■ Source data
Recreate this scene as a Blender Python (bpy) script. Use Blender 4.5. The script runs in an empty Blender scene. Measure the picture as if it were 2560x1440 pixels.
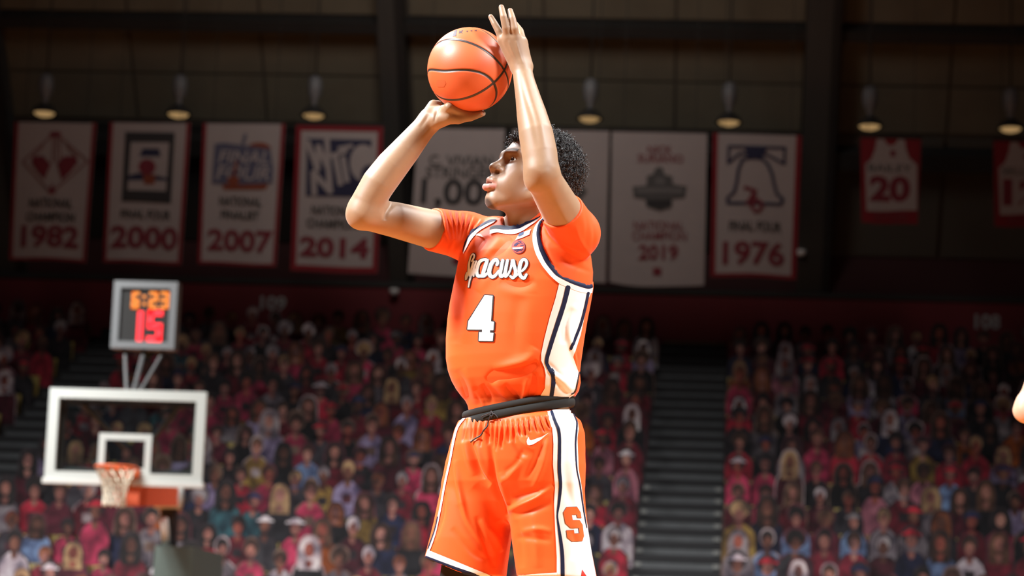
import bpy, bmesh, math, random
import numpy as np
from math import sin, cos, pi, radians as RAD
from mathutils import Vector, Matrix
from mathutils.bvhtree import BVHTree
from mathutils.geometry import delaunay_2d_cdt

random.seed(11)
SC = bpy.context.scene
COL = SC.collection

# ------------------------------------------------------------------ camera
F_PX = 6300.0                       # focal length in pixels of the 2560 x 1440 frame
YAW, PITCH, ROLL = RAD(5.0), RAD(8.65), RAD(2.2)
CAM = np.array((0.0, 0.0, 0.8))
_s, _c = sin(YAW), cos(YAW)
c_f = np.array((-_s * cos(PITCH), _c * cos(PITCH), sin(PITCH)))
_r0 = np.array((_c, _s, 0.0))
_u0 = np.cross(_r0, c_f)
c_r = _r0 * cos(ROLL) + _u0 * sin(ROLL)
c_u = _u0 * cos(ROLL) - _r0 * sin(ROLL)
cam_data = bpy.data.cameras.new('camera')
cam = bpy.data.objects.new('camera', cam_data)
COL.objects.link(cam)
cam.matrix_world = Matrix(((c_r[0], c_u[0], -c_f[0], CAM[0]),
                           (c_r[1], c_u[1], -c_f[1], CAM[1]),
                           (c_r[2], c_u[2], -c_f[2], CAM[2]),
                           (0, 0, 0, 1)))
cam_data.sensor_width = 36.0
cam_data.lens = 36.0 * F_PX / 2560.0
cam_data.clip_end = 200.0
cam_data.dof.use_dof = True
cam_data.dof.focus_distance = 7.0
cam_data.dof.aperture_fstop = 4.0
SC.camera = cam

# ------------------------------------------------------------------ world, lights, exposure
w = bpy.data.worlds.new('arena_dark')
SC.world = w
w.use_nodes = True
w.node_tree.nodes['Background'].inputs[0].default_value = (0.95, 0.9, 1.0, 1)
w.node_tree.nodes['Background'].inputs[1].default_value = 0.02

def area(name, loc, tgt, size, power, col=(1, .96, .9), spread=180, shape='SQUARE'):
    L = bpy.data.lights.new(name, 'AREA')
    L.energy = power
    L.size = size
    L.color = col
    L.spread = RAD(spread)
    o = bpy.data.objects.new(name, L)
    COL.objects.link(o)
    o.location = loc
    o.rotation_euler = (Vector(tgt) - Vector(loc)).to_track_quat('-Z', 'Y').to_euler()
    return o

# floodlight banks hung over the court, then fills added for the crowd and banners
area('court_flood_and_fill', (-10.0, 2.0, 10.5), (-1.0, 7, 1.6), 2.2, 860, (.98, .985, 1), 70)
area('court_flood_and_fill', (-7.0, 12.0, 10.5), (-1, 7.5, 1.6), 2.2, 600, (.97, .985, 1), 90)
area('court_flood_and_fill', (9.0, 2.0, 10.5), (-1, 7, 1.5), 2.0, 620, (.98, .985, 1), 80)
area('court_flood_and_fill', (7.0, 11.5, 12.0), (0, 7.5, 1.4), 1.8, 420, (1, .985, .96), 90)
area('court_flood_and_fill', (-9.5, 24, 12.0), (-7, 29, 2), 2.5, 400, (1, .985, .96), 90)
area('court_flood_and_fill', (3, 23, 13.0), (0, 25, 0), 2.5, 220, (1, .985, .96), 100)
area('court_flood_and_fill', (-11, 25.5, 9.5), (-10, 34.5, .0), 1.6, 560, (1, .985, .97), 84)  # unseen fill added to brighten the lower crowd rows on the left
area('court_flood_and_fill', (0, 25.5, 9.5), (-.5, 34.5, .0), 1.6, 500, (1, .985, .97), 84)  # second added fill, for the lower crowd rows further right
area('banner_fill', (-5, 37, 16.5), (-5, 49, 11.8), 4.0, 130, (1, .94, .88), 95)  # unseen fill added to lift the banners and upper wall

SC.view_settings.view_transform = 'Standard'
SC.view_settings.look = 'None'
SC.view_settings.gamma = 1.0
SC.view_settings.exposure = 0.0
SC.view_settings.use_curve_mapping = False

# ------------------------------------------------------------------ helpers
def px_dir(px, py):
    return c_f + c_r * ((px - 1280.0) / F_PX) + c_u * ((720.0 - py) / F_PX)
def P(px, py, d):                    # pixel ray met at view depth d
    return CAM + px_dir(px, py) * d
def on_y(px, py, Y):                 # pixel ray met by the vertical plane y = Y
    D = px_dir(px, py)
    return CAM + D * ((Y - CAM[1]) / D[1])
def on_plane(px, py, p0, n):
    D = px_dir(px, py)
    return CAM + D * (np.dot(p0 - CAM, n) / np.dot(D, n))
def to_px(V):
    V = np.asarray(V, dtype=float)
    R = V - CAM
    d = R @ c_f
    return 1280.0 + F_PX * (R @ c_r) / d, 720.0 - F_PX * (R @ c_u) / d, d

def srgb(r, g, b):
    return tuple(((c / 255.0) / 12.92 if c / 255.0 <= .04045 else ((c / 255.0 + .055) / 1.055) ** 2.4) for c in (r, g, b))

MATS = {}
def mat(name, col, rough=.6, metal=0.0, spec=.5, emit=None, estr=0.0, noise=0.0, nscale=20.0, sheen=0.0, bump=0.0, bscale=200.0, alpha=1.0):
    if name in MATS:
        return MATS[name]
    m = bpy.data.materials.new(name)
    m.use_nodes = True
    nt = m.node_tree
    b = nt.nodes['Principled BSDF']
    b.inputs['Base Color'].default_value = (*col, 1)
    b.inputs['Roughness'].default_value = rough
    b.inputs['Metallic'].default_value = metal
    b.inputs['Specular IOR Level'].default_value = spec
    b.inputs['Alpha'].default_value = alpha
    if sheen:
        b.inputs['Sheen Weight'].default_value = sheen
        b.inputs['Sheen Roughness'].default_value = .4
    if emit:
        b.inputs['Emission Color'].default_value = (*emit, 1)
        b.inputs['Emission Strength'].default_value = estr
    if noise:
        tc = nt.nodes.new('ShaderNodeTexCoord')
        n = nt.nodes.new('ShaderNodeTexNoise')
        n.inputs['Scale'].default_value = nscale
        n.inputs['Detail'].default_value = 4
        nt.links.new(tc.outputs['Object'], n.inputs['Vector'])
        mx = nt.nodes.new('ShaderNodeMix')
        mx.data_type = 'RGBA'
        mx.inputs['A'].default_value = (*[c * (1 - noise) for c in col], 1)
        mx.inputs['B'].default_value = (*[min(1, c * (1 + noise)) for c in col], 1)
        nt.links.new(n.outputs['Fac'], mx.inputs['Factor'])
        nt.links.new(mx.outputs['Result'], b.inputs['Base Color'])
    if bump:
        tc2 = nt.nodes.new('ShaderNodeTexCoord')
        n2 = nt.nodes.new('ShaderNodeTexNoise')
        n2.inputs['Scale'].default_value = bscale
        nt.links.new(tc2.outputs['Object'], n2.inputs['Vector'])
        bp = nt.nodes.new('ShaderNodeBump')
        bp.inputs['Strength'].default_value = bump
        bp.inputs['Distance'].default_value = .002
        nt.links.new(n2.outputs['Fac'], bp.inputs['Height'])
        nt.links.new(bp.outputs['Normal'], b.inputs['Normal'])
    MATS[name] = m
    return m

def mesh_np(name, V, Fc, mats=(), smooth=False, midx=None):
    V = np.asarray(V, dtype=np.float32)
    me = bpy.data.meshes.new(name)
    if isinstance(Fc, np.ndarray):
        k = Fc.shape[1]
        me.vertices.add(len(V))
        me.vertices.foreach_set('co', V.ravel())
        me.loops.add(Fc.size)
        me.loops.foreach_set('vertex_index', Fc.astype(np.int32).ravel())
        me.polygons.add(len(Fc))
        me.polygons.foreach_set('loop_start', np.arange(0, Fc.size, k, dtype=np.int32))
        me.polygons.foreach_set('loop_total', np.full(len(Fc), k, dtype=np.int32))
        me.update(calc_edges=True)
    else:
        me.from_pydata([tuple(map(float, v)) for v in V], [], [tuple(int(i) for i in f) for f in Fc])
        me.update()
    if smooth:
        me.polygons.foreach_set('use_smooth', np.ones(len(me.polygons), dtype=bool))
    for m in (mats if isinstance(mats, (list, tuple)) else [mats]):
        me.materials.append(m)
    if midx is not None:
        me.polygons.foreach_set('material_index', np.asarray(midx, dtype=np.int32))
    return me

def link(name, me, parent=None, loc=None):
    o = bpy.data.objects.new(name, me)
    COL.objects.link(o)
    if parent is not None:
        o.parent = parent
        o.matrix_parent_inverse = Matrix.Translation(-Vector(parent.location)) if parent.parent is None else Matrix.Identity(4)
    if loc is not None:
        o.location = loc
    return o

def tag(o, label=None, cat=None, group=None, kind=None):
    if label: o['label'] = label
    if cat: o['category'] = cat
    if group: o['group'] = group
    if kind: o['kind'] = kind
    return o

def empty(name, loc, label=None, cat=None, group=None):
    o = bpy.data.objects.new(name, None)
    COL.objects.link(o)
    o.location = loc
    o.empty_display_size = .1
    return tag(o, label, cat, group)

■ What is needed
Write out each line of the listing above, exactly, from its first line to the line holding "COL = SC.collection", inclusive. Skip the pictures.

■ Complete response
Recreate this scene as a Blender Python (bpy) script. Use Blender 4.5. The script runs in an empty Blender scene. Measure the picture as if it were 2560x1440 pixels.
import bpy, bmesh, math, random
import numpy as np
from math import sin, cos, pi, radians as RAD
from mathutils import Vector, Matrix
from mathutils.bvhtree import BVHTree
from mathutils.geometry import delaunay_2d_cdt

random.seed(11)
SC = bpy.context.scene
COL = SC.collection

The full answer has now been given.